И начинал перечислять (всюду делая ударение на букву “е”):
– Короленко, Потапенко, Кривенко… Даже есть какой-то Рубахин!
Так он называл Рубакина.
Толстой, как известно, имел привычку делать на полях читаемых книг отметки, иногда писать на них свои суждения, ставить баллы: единица, два, три с минусом и т. д.

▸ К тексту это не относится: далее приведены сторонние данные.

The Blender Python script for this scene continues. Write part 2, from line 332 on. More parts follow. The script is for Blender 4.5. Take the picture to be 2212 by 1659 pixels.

Один рассказ, весьма в то время знаменитый, был посвящен ему и касался смертной казни, особенно тогда его волновавшей. Однако он отнесся к рассказу довольно сурово: отчеркнул строк пять в начале и поставил пять, а потом черкнул дальше, вдоль всей страницы, и написал:
“Отсюда пошла ерунда”.
Заглавие пьесы “На дне” принадлежит Андрееву. У Горького заглавие было гораздо хуже: “На дне жизни”. Однажды, выпивши, Андреев говорил мне, усмехаясь, как всегда в подобных случаях, гордо, весело и мрачно, ставя точки между короткими фразами твердо и настойчиво:
– Заглавие – все. Понимаешь? Публику надо бить в лоб и без промаху. Вот Горький написал “На дне”. Показывает мне. Вижу: “На дне жизни”. Глупо, говорю. Плоско. Пиши просто: “На дне”. И все. Понимаешь? Спас человека. Заглавие штука тонкая. Что было бы, например, если бы я вместо “Жизнь человека” брякнул: “Человеческая жизнь”? Ерунда была бы. Пошлость. А я написал: “Жизнь человека”. Что, не правду я говорю? Я люблю, когда ты мне говоришь, что я хитрый на голову. Конечно, хитрый. А вот что ты похвалил мою самую элементарную вещь, “Дни нашей жизни”, никогда тебе не прощу. Почему похвалил? Хотел унизить мои прочие вещи. Но и тут: плохо разве придумано заглавие? На пять с плюсом.